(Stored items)
______

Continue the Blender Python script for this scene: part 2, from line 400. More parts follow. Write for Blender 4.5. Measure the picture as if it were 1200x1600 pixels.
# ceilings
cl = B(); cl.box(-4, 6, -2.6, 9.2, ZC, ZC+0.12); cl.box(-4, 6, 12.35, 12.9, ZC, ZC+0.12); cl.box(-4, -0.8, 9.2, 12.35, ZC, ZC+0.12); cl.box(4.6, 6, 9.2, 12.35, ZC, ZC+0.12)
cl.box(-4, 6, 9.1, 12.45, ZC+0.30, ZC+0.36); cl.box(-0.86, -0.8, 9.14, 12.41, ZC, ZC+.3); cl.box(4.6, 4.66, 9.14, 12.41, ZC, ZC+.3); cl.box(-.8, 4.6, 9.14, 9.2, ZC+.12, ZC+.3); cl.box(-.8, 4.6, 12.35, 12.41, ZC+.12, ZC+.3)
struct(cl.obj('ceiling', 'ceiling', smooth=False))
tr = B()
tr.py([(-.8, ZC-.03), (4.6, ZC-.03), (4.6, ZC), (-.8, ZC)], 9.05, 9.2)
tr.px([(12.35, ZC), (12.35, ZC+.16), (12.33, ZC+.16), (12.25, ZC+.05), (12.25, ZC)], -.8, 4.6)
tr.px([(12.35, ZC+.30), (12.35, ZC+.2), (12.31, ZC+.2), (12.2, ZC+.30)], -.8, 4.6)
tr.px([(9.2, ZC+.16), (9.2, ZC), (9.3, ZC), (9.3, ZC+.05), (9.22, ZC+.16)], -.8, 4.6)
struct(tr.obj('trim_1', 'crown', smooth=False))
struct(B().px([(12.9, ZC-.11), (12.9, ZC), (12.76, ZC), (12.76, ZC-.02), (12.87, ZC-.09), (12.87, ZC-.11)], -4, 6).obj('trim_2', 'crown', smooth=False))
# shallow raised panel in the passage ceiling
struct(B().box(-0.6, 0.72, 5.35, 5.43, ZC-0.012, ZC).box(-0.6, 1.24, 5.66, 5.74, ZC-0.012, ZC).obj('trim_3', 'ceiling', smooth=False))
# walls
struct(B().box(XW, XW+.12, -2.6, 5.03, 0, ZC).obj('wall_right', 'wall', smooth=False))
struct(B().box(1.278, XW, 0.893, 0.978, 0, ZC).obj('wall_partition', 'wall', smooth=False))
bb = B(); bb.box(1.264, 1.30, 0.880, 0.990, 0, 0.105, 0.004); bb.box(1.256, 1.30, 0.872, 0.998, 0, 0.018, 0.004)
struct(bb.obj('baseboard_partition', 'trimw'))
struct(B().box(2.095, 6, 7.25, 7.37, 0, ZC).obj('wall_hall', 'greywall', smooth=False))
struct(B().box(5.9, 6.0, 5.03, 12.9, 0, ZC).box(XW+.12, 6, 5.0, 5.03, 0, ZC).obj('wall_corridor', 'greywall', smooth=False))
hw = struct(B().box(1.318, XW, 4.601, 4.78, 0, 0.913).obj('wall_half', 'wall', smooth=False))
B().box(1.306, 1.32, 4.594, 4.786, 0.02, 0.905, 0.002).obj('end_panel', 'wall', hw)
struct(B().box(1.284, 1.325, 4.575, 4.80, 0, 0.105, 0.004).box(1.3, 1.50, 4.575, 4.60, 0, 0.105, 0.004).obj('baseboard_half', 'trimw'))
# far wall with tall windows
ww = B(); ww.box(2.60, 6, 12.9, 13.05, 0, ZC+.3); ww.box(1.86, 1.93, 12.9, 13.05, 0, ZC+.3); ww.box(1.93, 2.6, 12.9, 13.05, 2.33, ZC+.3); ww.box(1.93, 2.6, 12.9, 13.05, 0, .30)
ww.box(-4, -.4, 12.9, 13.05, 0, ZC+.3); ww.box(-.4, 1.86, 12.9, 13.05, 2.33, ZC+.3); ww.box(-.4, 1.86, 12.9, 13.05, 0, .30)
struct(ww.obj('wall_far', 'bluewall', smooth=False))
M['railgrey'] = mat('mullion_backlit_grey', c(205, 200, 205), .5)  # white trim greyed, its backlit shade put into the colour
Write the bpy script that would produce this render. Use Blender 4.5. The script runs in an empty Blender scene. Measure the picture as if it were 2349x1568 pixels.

______

**Stated task**
Your task is to repeat every entry exactly.

**Solution to the exercise**
Continue the Blender Python script for this scene: part 2, from line 400. More parts follow. Write for Blender 4.5. Measure the picture as if it were 1200x1600 pixels.
# ceilings
cl = B(); cl.box(-4, 6, -2.6, 9.2, ZC, ZC+0.12); cl.box(-4, 6, 12.35, 12.9, ZC, ZC+0.12); cl.box(-4, -0.8, 9.2, 12.35, ZC, ZC+0.12); cl.box(4.6, 6, 9.2, 12.35, ZC, ZC+0.12)
cl.box(-4, 6, 9.1, 12.45, ZC+0.30, ZC+0.36); cl.box(-0.86, -0.8, 9.14, 12.41, ZC, ZC+.3); cl.box(4.6, 4.66, 9.14, 12.41, ZC, ZC+.3); cl.box(-.8, 4.6, 9.14, 9.2, ZC+.12, ZC+.3); cl.box(-.8, 4.6, 12.35, 12.41, ZC+.12, ZC+.3)
struct(cl.obj('ceiling', 'ceiling', smooth=False))
tr = B()
tr.py([(-.8, ZC-.03), (4.6, ZC-.03), (4.6, ZC), (-.8, ZC)], 9.05, 9.2)
tr.px([(12.35, ZC), (12.35, ZC+.16), (12.33, ZC+.16), (12.25, ZC+.05), (12.25, ZC)], -.8, 4.6)
tr.px([(12.35, ZC+.30), (12.35, ZC+.2), (12.31, ZC+.2), (12.2, ZC+.30)], -.8, 4.6)
tr.px([(9.2, ZC+.16), (9.2, ZC), (9.3, ZC), (9.3, ZC+.05), (9.22, ZC+.16)], -.8, 4.6)
struct(tr.obj('trim_1', 'crown', smooth=False))
struct(B().px([(12.9, ZC-.11), (12.9, ZC), (12.76, ZC), (12.76, ZC-.02), (12.87, ZC-.09), (12.87, ZC-.11)], -4, 6).obj('trim_2', 'crown', smooth=False))
# shallow raised panel in the passage ceiling
struct(B().box(-0.6, 0.72, 5.35, 5.43, ZC-0.012, ZC).box(-0.6, 1.24, 5.66, 5.74, ZC-0.012, ZC).obj('trim_3', 'ceiling', smooth=False))
# walls
struct(B().box(XW, XW+.12, -2.6, 5.03, 0, ZC).obj('wall_right', 'wall', smooth=False))
struct(B().box(1.278, XW, 0.893, 0.978, 0, ZC).obj('wall_partition', 'wall', smooth=False))
bb = B(); bb.box(1.264, 1.30, 0.880, 0.990, 0, 0.105, 0.004); bb.box(1.256, 1.30, 0.872, 0.998, 0, 0.018, 0.004)
struct(bb.obj('baseboard_partition', 'trimw'))
struct(B().box(2.095, 6, 7.25, 7.37, 0, ZC).obj('wall_hall', 'greywall', smooth=False))
struct(B().box(5.9, 6.0, 5.03, 12.9, 0, ZC).box(XW+.12, 6, 5.0, 5.03, 0, ZC).obj('wall_corridor', 'greywall', smooth=False))
hw = struct(B().box(1.318, XW, 4.601, 4.78, 0, 0.913).obj('wall_half', 'wall', smooth=False))
B().box(1.306, 1.32, 4.594, 4.786, 0.02, 0.905, 0.002).obj('end_panel', 'wall', hw)
struct(B().box(1.284, 1.325, 4.575, 4.80, 0, 0.105, 0.004).box(1.3, 1.50, 4.575, 4.60, 0, 0.105, 0.004).obj('baseboard_half', 'trimw'))
# far wall with tall windows
ww = B(); ww.box(2.60, 6, 12.9, 13.05, 0, ZC+.3); ww.box(1.86, 1.93, 12.9, 13.05, 0, ZC+.3); ww.box(1.93, 2.6, 12.9, 13.05, 2.33, ZC+.3); ww.box(1.93, 2.6, 12.9, 13.05, 0, .30)
ww.box(-4, -.4, 12.9, 13.05, 0, ZC+.3); ww.box(-.4, 1.86, 12.9, 13.05, 2.33, ZC+.3); ww.box(-.4, 1.86, 12.9, 13.05, 0, .30)
struct(ww.obj('wall_far', 'bluewall', smooth=False))
M['railgrey'] = mat('mullion_backlit_grey', c(205, 200, 205), .5)  # white trim greyed, its backlit shade put into the colour
Write the bpy script that would produce this render. Use Blender 4.5. The script runs in an empty Blender scene. Measure the picture as if it were 2349x1568 pixels.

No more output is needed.